**WHAT YOU HAVE TO DO**
Reproduce all of the data that follows, character for character.

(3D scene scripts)
..............................

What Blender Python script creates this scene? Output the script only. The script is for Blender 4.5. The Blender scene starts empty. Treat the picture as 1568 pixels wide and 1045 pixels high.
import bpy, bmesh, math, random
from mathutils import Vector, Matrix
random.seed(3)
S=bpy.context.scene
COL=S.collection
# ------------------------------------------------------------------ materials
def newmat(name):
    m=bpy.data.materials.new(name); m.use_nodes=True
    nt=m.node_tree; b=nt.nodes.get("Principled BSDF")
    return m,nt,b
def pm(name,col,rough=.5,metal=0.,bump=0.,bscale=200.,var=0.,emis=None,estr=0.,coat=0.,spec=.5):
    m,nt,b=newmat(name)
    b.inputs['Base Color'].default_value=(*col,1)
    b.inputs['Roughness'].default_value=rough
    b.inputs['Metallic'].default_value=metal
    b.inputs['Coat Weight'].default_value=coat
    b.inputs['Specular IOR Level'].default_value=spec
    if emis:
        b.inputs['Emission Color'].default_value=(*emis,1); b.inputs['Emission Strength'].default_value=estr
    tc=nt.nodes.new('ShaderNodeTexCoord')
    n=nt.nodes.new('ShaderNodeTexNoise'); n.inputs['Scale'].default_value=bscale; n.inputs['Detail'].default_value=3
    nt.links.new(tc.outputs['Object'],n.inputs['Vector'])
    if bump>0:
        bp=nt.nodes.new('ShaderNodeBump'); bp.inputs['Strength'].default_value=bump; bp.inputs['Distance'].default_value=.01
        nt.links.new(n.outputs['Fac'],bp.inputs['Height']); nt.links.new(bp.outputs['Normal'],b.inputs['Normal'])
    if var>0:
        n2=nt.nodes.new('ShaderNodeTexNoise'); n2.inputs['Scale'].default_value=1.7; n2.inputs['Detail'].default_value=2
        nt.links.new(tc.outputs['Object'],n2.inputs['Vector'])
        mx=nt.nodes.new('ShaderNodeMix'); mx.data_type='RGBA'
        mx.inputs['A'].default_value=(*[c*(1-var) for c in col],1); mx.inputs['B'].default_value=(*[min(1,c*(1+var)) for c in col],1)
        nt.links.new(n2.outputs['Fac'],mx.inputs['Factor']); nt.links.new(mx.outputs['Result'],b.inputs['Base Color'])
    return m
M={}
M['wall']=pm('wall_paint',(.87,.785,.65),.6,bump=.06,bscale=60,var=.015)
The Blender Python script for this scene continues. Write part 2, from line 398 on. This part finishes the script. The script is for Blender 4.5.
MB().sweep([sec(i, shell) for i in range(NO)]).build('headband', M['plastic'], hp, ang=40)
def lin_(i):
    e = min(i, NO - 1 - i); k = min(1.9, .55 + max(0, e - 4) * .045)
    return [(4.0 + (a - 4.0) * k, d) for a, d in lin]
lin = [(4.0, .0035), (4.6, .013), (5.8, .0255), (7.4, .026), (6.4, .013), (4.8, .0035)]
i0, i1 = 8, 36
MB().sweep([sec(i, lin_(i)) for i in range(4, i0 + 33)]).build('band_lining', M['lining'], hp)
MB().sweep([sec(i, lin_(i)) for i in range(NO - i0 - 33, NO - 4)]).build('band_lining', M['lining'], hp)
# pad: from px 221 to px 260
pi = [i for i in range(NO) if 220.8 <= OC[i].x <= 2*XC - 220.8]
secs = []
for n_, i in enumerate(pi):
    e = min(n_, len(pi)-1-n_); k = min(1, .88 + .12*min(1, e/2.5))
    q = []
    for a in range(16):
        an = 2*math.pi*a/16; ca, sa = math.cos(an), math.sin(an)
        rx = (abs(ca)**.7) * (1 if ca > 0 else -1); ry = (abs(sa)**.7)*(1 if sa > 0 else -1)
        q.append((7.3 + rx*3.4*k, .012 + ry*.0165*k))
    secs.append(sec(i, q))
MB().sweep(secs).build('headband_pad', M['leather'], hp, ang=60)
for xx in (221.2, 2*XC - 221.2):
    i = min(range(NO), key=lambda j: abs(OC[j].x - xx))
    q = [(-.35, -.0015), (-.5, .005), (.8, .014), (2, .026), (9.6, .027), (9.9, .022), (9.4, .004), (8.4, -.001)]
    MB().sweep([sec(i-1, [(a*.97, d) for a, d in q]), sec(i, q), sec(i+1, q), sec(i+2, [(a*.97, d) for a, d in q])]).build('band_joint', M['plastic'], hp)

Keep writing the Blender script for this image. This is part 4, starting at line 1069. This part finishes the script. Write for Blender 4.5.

..............................

**COMPLETE RESPONSE**
What Blender Python script creates this scene? Output the script only. The script is for Blender 4.5. The Blender scene starts empty. Treat the picture as 1568 pixels wide and 1045 pixels high.
import bpy, bmesh, math, random
from mathutils import Vector, Matrix
random.seed(3)
S=bpy.context.scene
COL=S.collection
# ------------------------------------------------------------------ materials
def newmat(name):
    m=bpy.data.materials.new(name); m.use_nodes=True
    nt=m.node_tree; b=nt.nodes.get("Principled BSDF")
    return m,nt,b
def pm(name,col,rough=.5,metal=0.,bump=0.,bscale=200.,var=0.,emis=None,estr=0.,coat=0.,spec=.5):
    m,nt,b=newmat(name)
    b.inputs['Base Color'].default_value=(*col,1)
    b.inputs['Roughness'].default_value=rough
    b.inputs['Metallic'].default_value=metal
    b.inputs['Coat Weight'].default_value=coat
    b.inputs['Specular IOR Level'].default_value=spec
    if emis:
        b.inputs['Emission Color'].default_value=(*emis,1); b.inputs['Emission Strength'].default_value=estr
    tc=nt.nodes.new('ShaderNodeTexCoord')
    n=nt.nodes.new('ShaderNodeTexNoise'); n.inputs['Scale'].default_value=bscale; n.inputs['Detail'].default_value=3
    nt.links.new(tc.outputs['Object'],n.inputs['Vector'])
    if bump>0:
        bp=nt.nodes.new('ShaderNodeBump'); bp.inputs['Strength'].default_value=bump; bp.inputs['Distance'].default_value=.01
        nt.links.new(n.outputs['Fac'],bp.inputs['Height']); nt.links.new(bp.outputs['Normal'],b.inputs['Normal'])
    if var>0:
        n2=nt.nodes.new('ShaderNodeTexNoise'); n2.inputs['Scale'].default_value=1.7; n2.inputs['Detail'].default_value=2
        nt.links.new(tc.outputs['Object'],n2.inputs['Vector'])
        mx=nt.nodes.new('ShaderNodeMix'); mx.data_type='RGBA'
        mx.inputs['A'].default_value=(*[c*(1-var) for c in col],1); mx.inputs['B'].default_value=(*[min(1,c*(1+var)) for c in col],1)
        nt.links.new(n2.outputs['Fac'],mx.inputs['Factor']); nt.links.new(mx.outputs['Result'],b.inputs['Base Color'])
    return m
M={}
M['wall']=pm('wall_paint',(.87,.785,.65),.6,bump=.06,bscale=60,var=.015)
The Blender Python script for this scene continues. Write part 2, from line 398 on. This part finishes the script. The script is for Blender 4.5.
MB().sweep([sec(i, shell) for i in range(NO)]).build('headband', M['plastic'], hp, ang=40)
def lin_(i):
    e = min(i, NO - 1 - i); k = min(1.9, .55 + max(0, e - 4) * .045)
    return [(4.0 + (a - 4.0) * k, d) for a, d in lin]
lin = [(4.0, .0035), (4.6, .013), (5.8, .0255), (7.4, .026), (6.4, .013), (4.8, .0035)]
i0, i1 = 8, 36
MB().sweep([sec(i, lin_(i)) for i in range(4, i0 + 33)]).build('band_lining', M['lining'], hp)
MB().sweep([sec(i, lin_(i)) for i in range(NO - i0 - 33, NO - 4)]).build('band_lining', M['lining'], hp)
# pad: from px 221 to px 260
pi = [i for i in range(NO) if 220.8 <= OC[i].x <= 2*XC - 220.8]
secs = []
for n_, i in enumerate(pi):
    e = min(n_, len(pi)-1-n_); k = min(1, .88 + .12*min(1, e/2.5))
    q = []
    for a in range(16):
        an = 2*math.pi*a/16; ca, sa = math.cos(an), math.sin(an)
        rx = (abs(ca)**.7) * (1 if ca > 0 else -1); ry = (abs(sa)**.7)*(1 if sa > 0 else -1)
        q.append((7.3 + rx*3.4*k, .012 + ry*.0165*k))
    secs.append(sec(i, q))
MB().sweep(secs).build('headband_pad', M['leather'], hp, ang=60)
for xx in (221.2, 2*XC - 221.2):
    i = min(range(NO), key=lambda j: abs(OC[j].x - xx))
    q = [(-.35, -.0015), (-.5, .005), (.8, .014), (2, .026), (9.6, .027), (9.9, .022), (9.4, .004), (8.4, -.001)]
    MB().sweep([sec(i-1, [(a*.97, d) for a, d in q]), sec(i, q), sec(i+1, q), sec(i+2, [(a*.97, d) for a, d in q])]).build('band_joint', M['plastic'], hp)

Keep writing the Blender script for this image. This is part 4, starting at line 1069. This part finishes the script. Write for Blender 4.5.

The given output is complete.